Expositions : 1955, Santa Trinita, Florence, (P) ; 1957, Salon des Surindépendants, Paris, et Maison des artistes, Reykjavik, (P) ; 1963, Saint-Germain-des-Prés, Paris, (P) ; 1987, 1997, Montenay, Paris, (P) ; 2010, Centre Pompidou, Paris, pour les collages et  Louis Carré pour les peintures glycérophtaliques, (P).

Rétrospective : 1985, Musée d'Art moderne de la ville, Paris ; 1999, Jeu de Paume, Paris ; 2001, Reyjkavik Art Museum à Hafnbarhusid.

Musées : Musée national d'Art moderne, Paris, de très nombreux collages.
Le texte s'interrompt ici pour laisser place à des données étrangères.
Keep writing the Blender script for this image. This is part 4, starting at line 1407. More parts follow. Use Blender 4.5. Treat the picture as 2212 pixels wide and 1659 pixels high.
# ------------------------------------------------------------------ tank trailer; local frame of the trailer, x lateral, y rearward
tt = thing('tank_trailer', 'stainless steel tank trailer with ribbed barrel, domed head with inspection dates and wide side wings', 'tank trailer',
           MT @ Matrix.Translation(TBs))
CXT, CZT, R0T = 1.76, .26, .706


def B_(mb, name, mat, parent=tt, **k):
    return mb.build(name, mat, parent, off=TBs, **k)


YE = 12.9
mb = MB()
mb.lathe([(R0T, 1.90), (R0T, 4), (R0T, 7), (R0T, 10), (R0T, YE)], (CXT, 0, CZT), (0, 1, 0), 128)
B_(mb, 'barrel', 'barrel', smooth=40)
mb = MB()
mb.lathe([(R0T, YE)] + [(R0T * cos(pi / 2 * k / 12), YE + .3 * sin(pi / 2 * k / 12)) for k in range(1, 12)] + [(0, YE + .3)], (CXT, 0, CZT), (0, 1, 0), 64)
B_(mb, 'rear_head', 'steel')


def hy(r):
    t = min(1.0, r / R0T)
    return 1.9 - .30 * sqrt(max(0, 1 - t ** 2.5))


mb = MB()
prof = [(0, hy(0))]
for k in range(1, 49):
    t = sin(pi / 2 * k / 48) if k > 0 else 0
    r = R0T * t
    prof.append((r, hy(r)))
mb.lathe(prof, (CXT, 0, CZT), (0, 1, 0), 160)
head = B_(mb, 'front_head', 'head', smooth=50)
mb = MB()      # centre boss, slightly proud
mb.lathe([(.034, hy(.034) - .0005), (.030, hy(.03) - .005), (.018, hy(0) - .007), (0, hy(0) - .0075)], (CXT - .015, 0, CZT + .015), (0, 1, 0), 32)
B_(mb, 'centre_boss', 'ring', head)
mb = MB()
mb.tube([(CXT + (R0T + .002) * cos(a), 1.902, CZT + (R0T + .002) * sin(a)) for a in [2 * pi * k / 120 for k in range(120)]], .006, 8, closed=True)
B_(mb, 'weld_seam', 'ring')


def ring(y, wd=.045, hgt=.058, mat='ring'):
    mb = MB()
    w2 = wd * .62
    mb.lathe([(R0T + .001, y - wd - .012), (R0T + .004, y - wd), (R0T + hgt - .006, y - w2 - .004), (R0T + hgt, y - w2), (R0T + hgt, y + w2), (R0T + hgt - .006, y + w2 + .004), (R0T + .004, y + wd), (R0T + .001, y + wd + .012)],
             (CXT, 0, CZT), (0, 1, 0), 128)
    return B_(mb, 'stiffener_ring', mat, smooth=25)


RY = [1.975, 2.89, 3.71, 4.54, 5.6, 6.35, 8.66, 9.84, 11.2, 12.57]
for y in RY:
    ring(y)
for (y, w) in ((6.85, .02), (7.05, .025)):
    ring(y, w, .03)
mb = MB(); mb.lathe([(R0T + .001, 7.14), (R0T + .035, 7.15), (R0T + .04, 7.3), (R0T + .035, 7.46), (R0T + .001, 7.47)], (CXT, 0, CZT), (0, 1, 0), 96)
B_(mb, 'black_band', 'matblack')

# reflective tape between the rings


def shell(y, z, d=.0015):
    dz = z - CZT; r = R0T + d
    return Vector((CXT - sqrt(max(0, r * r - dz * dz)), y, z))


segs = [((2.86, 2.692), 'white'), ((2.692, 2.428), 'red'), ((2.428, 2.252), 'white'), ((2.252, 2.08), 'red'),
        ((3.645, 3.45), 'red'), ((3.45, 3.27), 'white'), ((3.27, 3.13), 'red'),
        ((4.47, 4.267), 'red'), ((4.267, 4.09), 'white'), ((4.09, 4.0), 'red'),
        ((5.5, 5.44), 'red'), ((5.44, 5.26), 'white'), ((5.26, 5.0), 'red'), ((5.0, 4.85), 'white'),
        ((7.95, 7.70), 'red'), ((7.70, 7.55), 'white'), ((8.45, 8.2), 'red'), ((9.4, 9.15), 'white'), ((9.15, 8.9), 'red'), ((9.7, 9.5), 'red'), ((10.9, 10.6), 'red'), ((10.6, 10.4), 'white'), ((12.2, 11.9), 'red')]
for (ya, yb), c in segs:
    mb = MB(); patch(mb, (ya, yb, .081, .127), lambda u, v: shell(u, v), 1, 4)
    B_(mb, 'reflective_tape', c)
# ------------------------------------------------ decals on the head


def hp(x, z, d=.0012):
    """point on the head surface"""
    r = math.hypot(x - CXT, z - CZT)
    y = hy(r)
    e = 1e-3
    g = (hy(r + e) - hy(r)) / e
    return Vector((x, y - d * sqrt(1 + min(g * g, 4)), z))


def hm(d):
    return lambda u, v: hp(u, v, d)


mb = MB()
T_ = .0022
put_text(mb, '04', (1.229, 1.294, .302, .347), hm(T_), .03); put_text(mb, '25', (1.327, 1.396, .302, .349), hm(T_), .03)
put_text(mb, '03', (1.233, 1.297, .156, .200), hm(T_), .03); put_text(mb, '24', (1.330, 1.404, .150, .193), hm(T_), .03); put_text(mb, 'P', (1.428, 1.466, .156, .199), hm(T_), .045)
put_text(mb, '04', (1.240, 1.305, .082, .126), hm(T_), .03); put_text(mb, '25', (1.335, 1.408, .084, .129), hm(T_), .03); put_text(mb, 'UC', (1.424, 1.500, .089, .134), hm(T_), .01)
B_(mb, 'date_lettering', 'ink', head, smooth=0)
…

Lieux publics : 1982, Pignon peint, 12, bd Jean-Moulin, Angoulême ; 1988, mairie de Lille ; 1990, cité des Sciences et de l'Industrie, Paris ; 1997, décor mural su panneaux de bois, 63 musiciens, Musicscape, (18 x 2,35 m), auditorium des Halles, Paris; 1998, station Oriente, du metro, Lisbonne.

Citation(s) : On a dit :
-Sa peinture est un recyclage permanent de toutes les images du monde. (Alain Jouffroy).

Bibliographie(s) : Erro, Catalogue raisonné, 4 vol. Le Chêne, Paris, 1976, et Hazan, Paris, 1974-2006.